Still, he fought — and at one point during the struggle, a cop wrapped his arm around Garner’s neck.
That
image was captured on bystander video and later presented as
irrefutable evidence of an “illegal” chokehold and, therefore, grounds
for a criminal indictment against the cop.
That charge fails, and here’s why.
First,
while “chokeholds” are banned by NYPD regulation, they’re not illegal
under state law when used by a cop during a lawful arrest.
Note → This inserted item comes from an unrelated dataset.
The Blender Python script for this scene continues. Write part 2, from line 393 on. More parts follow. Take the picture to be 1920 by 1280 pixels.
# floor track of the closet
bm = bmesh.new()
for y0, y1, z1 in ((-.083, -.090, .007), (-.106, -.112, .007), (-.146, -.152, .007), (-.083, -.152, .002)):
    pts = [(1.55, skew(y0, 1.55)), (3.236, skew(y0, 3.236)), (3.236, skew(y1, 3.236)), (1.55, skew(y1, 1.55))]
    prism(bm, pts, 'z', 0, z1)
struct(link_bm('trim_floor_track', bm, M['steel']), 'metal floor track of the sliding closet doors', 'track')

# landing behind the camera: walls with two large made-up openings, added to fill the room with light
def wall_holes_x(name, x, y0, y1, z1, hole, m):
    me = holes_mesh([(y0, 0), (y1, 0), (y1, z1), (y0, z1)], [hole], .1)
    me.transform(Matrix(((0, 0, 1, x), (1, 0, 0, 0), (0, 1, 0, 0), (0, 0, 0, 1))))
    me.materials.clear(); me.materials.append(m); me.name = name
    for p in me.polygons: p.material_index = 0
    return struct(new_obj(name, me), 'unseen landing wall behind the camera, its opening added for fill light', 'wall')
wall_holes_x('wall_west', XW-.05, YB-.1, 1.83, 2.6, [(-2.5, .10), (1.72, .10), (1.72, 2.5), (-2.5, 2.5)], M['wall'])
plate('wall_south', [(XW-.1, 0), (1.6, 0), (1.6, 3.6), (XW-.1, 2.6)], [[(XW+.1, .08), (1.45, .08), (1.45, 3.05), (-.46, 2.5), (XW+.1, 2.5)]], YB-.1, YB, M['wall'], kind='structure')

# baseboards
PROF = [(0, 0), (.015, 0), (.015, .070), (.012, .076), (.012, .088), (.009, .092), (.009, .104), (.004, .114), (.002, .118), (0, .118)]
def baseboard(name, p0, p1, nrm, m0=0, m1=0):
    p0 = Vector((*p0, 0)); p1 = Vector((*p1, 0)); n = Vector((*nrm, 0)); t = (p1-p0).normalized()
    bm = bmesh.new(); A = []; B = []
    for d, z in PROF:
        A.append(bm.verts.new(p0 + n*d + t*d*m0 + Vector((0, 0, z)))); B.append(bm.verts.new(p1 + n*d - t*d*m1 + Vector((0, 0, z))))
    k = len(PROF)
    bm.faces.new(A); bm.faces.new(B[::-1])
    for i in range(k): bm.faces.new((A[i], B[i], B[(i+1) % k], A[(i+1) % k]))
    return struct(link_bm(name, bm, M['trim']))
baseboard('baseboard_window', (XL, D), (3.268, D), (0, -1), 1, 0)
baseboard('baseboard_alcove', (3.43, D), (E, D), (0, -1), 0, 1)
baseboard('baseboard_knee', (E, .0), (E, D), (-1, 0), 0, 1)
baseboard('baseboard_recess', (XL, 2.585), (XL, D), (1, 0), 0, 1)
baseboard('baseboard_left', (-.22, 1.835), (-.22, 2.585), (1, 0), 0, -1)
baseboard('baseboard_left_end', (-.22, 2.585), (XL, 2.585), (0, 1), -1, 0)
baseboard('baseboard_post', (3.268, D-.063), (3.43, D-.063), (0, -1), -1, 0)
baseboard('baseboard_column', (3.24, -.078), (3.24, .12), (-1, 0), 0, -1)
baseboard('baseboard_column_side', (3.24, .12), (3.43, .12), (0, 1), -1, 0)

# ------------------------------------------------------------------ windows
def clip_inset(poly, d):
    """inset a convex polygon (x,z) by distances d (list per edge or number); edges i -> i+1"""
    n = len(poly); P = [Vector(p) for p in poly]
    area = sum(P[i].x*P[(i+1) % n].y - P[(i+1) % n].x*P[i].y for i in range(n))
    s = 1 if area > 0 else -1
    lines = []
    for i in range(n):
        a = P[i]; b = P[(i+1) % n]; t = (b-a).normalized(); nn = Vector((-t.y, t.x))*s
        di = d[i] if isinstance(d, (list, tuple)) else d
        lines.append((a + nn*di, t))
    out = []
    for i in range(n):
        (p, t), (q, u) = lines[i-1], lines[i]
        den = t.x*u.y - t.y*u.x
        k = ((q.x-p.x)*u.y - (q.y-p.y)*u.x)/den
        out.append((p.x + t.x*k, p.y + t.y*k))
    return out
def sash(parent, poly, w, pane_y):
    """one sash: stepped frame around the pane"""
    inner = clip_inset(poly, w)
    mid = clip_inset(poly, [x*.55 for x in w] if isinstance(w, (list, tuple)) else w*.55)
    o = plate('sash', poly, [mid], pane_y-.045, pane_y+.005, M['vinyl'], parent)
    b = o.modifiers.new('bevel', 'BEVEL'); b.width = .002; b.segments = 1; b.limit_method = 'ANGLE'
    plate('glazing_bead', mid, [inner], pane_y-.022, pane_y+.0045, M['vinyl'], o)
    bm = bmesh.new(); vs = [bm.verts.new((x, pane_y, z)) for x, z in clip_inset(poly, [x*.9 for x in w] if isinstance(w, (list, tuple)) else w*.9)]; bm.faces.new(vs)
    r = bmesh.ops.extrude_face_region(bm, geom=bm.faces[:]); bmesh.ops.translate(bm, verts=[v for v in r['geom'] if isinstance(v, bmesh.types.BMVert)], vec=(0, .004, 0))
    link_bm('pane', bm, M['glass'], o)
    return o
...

So much for
criminal charges, given that nobody seriously disputes the legitimacy of
the arrest.
Second,
and this speaks to the ubiquitous allegation that cops are treated
“differently” than ordinary citizens in deadly-force cases: Indeed they
are — and it is the law itself that confers the privilege.
The
law gives cops the benefit of every reasonable doubt in the good-faith
performance of their duties — and who would really have it any other
way?
Cops
who need to worry about whether the slightest mishap — a minor
misunderstanding that escalates to violence of any sort — might result
in criminal charges and a prison term are not cops who are going to put
the public’s interests first.
Finally,
there is this: There were 228,000 misdemeanor arrests in New York City
in 2013, the last year for which there are audited figures, and every
one of them had at least the potential to turn into an Eric Garner-like
case.
None did.
So
much for the “out of control” cop trope. So much for the notion that
everyday citizens — or even criminals with the presence of mind to keep
their hands to themselves — have something to fear from the NYPD.
Keep this in mind as the rhetoric fogs the facts in the hours and days ahead.
For
there are many New Yorkers — politicians, activists, trial lawyers, all
the usual suspects — who will now seek to profit from a tragedy that
wouldn’t have happened had Eric Garner made a different decision.
He was a victim of himself. It’s just that simple.